At 13,000 feet, he noted, Mount Erebus on Ross Island "is one of three active volcanoes in the world that has an open lava pit." And the explorer huts "are like little time warps, all the equipment is original that they brought down and just left. It's a remarkable experience to walk in there."

He spent a Guggenheim Fellowship in Arctic Svalbard and Iceland, where he photographed an old Russian mining city, complete with abandoned gull-covered playground. "They're very loud and raucous," he said, "it's light 24/7 over there and the birds are active all day long."

Elaborate frames surround Alexander Bastow's ethereal soft-edged sunset landscapes and skillfully rendered winter ponds. His oil paintings call to mind acclaimed artist George Inness, two centuries his senior.

Rachel Sawyer's watercolors depict plants and creatures in nature — wise-eyed owl, fiercely focused fox, snail atop a woodland mushroom.

Three Dalton-born-and-bred Roy sisters also display artwork.

Helen Roy calls her collection "a celebration of color," with sunset seascapes, crashing waves, geometric lines and exuberant abstract scenes formed by bold palette knife strokes. Visual art is all about "how what you see makes you feel," she said.

Rosemary Roy's art depicts whimsical birds and bright flowers representing her sisters.
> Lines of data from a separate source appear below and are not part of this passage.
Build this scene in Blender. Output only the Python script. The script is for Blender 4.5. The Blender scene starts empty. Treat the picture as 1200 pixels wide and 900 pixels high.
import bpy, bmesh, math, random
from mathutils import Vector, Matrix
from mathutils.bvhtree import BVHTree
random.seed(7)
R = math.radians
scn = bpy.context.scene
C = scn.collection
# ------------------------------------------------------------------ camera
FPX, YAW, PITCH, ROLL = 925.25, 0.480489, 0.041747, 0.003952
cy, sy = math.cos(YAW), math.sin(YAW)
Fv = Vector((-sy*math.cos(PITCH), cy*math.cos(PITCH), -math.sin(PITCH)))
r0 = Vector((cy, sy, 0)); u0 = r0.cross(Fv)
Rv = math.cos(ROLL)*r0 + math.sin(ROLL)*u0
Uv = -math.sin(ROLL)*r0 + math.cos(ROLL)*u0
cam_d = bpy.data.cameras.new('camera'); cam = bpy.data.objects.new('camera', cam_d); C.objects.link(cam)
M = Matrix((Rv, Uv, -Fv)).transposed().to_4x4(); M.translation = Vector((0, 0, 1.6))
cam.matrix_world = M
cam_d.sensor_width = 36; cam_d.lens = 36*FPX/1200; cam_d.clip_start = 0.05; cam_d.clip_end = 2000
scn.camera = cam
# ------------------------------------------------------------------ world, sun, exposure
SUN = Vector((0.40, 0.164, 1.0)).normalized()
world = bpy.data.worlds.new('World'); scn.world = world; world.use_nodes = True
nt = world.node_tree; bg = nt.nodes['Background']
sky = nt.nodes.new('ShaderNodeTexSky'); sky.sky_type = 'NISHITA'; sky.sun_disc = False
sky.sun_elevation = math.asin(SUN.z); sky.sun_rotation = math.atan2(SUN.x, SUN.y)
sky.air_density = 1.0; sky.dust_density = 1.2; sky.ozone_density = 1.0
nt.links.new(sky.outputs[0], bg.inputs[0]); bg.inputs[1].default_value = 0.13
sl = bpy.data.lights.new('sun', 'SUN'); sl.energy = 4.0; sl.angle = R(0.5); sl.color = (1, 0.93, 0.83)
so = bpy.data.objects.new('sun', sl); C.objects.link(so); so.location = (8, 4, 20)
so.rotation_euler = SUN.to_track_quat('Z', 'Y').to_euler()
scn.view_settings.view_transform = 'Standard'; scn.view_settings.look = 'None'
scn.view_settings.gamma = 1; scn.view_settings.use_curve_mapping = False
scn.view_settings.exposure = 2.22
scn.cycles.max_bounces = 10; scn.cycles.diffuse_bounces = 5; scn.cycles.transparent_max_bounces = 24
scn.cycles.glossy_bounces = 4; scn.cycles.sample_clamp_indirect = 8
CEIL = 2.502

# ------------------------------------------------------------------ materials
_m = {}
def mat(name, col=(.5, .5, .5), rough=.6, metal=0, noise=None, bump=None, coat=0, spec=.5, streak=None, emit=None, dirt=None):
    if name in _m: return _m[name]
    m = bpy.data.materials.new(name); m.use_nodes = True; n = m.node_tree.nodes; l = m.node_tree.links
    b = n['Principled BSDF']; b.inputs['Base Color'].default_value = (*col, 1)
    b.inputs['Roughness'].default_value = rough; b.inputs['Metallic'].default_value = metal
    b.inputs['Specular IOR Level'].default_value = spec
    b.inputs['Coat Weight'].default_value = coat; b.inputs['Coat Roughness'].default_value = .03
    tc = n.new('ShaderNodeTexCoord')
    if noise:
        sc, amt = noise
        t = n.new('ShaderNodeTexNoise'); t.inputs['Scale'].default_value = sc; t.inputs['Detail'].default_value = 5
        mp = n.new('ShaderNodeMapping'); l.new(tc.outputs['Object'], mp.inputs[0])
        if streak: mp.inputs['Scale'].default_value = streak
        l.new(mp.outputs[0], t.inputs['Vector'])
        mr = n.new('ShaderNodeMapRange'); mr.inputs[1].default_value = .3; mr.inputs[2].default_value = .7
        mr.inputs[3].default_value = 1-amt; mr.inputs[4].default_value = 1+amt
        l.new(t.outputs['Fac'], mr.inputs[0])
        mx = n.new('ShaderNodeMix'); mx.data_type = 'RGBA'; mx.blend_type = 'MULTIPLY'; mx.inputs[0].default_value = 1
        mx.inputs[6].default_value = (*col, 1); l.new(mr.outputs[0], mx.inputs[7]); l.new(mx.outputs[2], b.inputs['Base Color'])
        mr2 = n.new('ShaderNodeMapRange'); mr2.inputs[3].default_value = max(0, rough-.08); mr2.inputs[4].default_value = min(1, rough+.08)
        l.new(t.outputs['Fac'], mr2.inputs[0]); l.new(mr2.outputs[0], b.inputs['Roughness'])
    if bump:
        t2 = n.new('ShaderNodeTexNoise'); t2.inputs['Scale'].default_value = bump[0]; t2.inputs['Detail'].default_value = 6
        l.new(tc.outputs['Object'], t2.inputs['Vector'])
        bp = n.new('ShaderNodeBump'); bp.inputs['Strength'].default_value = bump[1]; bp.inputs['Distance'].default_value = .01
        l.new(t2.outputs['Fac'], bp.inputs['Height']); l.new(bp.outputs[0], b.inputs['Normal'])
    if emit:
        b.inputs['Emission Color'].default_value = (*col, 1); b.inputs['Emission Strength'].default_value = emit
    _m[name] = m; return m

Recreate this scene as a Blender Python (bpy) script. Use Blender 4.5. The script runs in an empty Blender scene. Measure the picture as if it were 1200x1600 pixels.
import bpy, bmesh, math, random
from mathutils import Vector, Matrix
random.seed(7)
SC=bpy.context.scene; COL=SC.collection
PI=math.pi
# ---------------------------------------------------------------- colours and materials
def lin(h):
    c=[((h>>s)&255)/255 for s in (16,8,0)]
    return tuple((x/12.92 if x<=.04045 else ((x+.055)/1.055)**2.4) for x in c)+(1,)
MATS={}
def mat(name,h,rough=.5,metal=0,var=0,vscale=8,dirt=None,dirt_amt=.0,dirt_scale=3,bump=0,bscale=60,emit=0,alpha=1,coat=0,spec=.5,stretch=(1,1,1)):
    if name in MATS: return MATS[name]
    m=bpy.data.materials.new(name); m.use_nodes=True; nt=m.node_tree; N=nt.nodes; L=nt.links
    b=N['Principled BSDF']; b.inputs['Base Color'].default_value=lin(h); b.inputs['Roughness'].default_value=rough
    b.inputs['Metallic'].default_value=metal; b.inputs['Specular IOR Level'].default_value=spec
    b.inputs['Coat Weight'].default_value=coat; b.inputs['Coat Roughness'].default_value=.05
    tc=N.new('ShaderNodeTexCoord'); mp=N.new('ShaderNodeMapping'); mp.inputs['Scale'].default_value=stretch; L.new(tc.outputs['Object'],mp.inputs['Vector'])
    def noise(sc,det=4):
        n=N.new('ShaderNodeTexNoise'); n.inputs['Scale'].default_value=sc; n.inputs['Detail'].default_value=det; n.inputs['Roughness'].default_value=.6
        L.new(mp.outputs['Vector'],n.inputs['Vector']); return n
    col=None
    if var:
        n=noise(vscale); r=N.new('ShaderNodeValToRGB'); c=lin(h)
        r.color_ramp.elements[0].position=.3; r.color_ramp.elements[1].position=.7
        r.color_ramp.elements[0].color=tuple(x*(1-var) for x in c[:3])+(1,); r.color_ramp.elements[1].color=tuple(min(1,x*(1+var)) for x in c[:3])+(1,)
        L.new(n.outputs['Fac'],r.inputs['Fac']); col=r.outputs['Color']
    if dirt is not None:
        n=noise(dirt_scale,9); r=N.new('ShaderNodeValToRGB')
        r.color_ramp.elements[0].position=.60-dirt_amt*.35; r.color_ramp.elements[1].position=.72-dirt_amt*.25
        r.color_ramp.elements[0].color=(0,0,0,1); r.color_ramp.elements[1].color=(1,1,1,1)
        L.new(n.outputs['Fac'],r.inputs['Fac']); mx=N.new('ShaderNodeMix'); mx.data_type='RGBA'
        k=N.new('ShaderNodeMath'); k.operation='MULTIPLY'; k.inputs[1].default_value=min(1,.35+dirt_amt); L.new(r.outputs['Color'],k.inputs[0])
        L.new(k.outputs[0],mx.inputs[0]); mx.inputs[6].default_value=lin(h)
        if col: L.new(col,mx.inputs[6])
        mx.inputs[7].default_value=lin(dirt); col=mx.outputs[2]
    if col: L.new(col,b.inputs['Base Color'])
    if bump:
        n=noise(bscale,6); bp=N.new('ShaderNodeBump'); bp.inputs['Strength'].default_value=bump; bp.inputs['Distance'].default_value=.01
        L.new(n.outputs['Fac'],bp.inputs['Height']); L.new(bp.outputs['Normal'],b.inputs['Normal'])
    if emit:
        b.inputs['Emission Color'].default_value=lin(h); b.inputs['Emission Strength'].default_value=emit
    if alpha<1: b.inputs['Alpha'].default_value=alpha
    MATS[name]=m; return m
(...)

On a trip to France, she "fell in love with the lighting in Provence, and started sketching." After a decade of beach scenes she now paints acrylic flowers and birds she describes as "a little bit cartoonish, very playful." Some very small works sit on diminutive desk-top easels.

Oldest sister Elizabeth Roy Norton's Berkshire scenes run deep with mystery, nature marked by human presence and constructed decay. A white propane tank rusts beneath foreboding Housatonic skies; dark shadowy woods beckon beyond the sunlit meadow; paint peels off a windowed wall. Husband and guitarist Tom Norton will perform at the opening.

Her daughter Sarah Fortini's medium is thread, abstract embroidered rounds that conjure up moods and mimic moss with earthy tones, snowy whites and ebony blacks.

The show "is a great opportunity for our town to come out," Helen Roy said. "It's a very supportive community."